Diversification can be achieved through:
- sectors (technology, health, energy),
- regions,
- styles (value vs growth),
- and also by asset type.
And yes, even consider things that are "not so typical." Some people diversify with art, watches, real estate, even whiskey. Not because it's magic, but because it reduces dependence on a single source of income.
In the stock market, diversification is a way to win because it prevents irreversible losses. A portfolio that survives is a portfolio that can grow.
Common mistakes that prevent you from winning (even if your strategy is good)
This is worth more than a thousand indicators.
- Enter without a plan
- If you don't know why you're buying, you won't know why you're selling either.
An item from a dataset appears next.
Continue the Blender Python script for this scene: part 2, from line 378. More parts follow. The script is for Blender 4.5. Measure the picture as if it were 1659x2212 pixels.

And that leads to emotional decisions.
- Overconfidence
- A couple of good trades and you think you're untouchable. The market loves to punish that.
- Poor risk management
- You can have a good strategy and still go bankrupt by risking too much on a single trade.
- Not understanding your own psychology
- If a 10% drop keeps you up at night, you're not suited for an aggressive portfolio. That's okay. Adjust.
- Not training continuously
- Markets change. What worked in one environment may not work in another. If you don't adapt, you get left behind.
How to choose your way to earn in the stock market (a quick but real guide)
Simple questions. Honest answers.
Do you have time every day to analyze and trade?
- No: long term, DCA, ETFs, robo-advisor.
- Yes: swing trading might work for you. Day trading only if you can truly commit to it.
How do you sleep when there's volatility?
- If you sleep poorly, reduce your risk. Sometimes the best strategy is the one that lets you live.
Do you like studying business and numbers?
- So fundamentally, value investing, quality portfolios.
Do you like action and following the market?
- Technical, swing, maybe day trading. But with rules. With limits.
Conclusion: Winning in the stock market is more about "self-knowledge" than it seems
You can profit from the stock market in many ways. Long-term investing, dividends, value investing, ETFs, swing trading, day trading, algorithms. They all exist. Some are easier to sustain than others. Some are more compatible with a normal life.
But here's the key, and it sounds almost too simple.
Winning in the stock market requires knowledge, patience, and a strategy aligned with your personality and lifestyle. If that's right, everything else falls into place. If that's wrong, even if you have the perfect strategy on paper, you won't execute it.
And in the end, in the stock market, it's not the smartest who wins. It's the one who knows themselves, controls themselves, manages risk... and stays put long enough for the odds to do their work.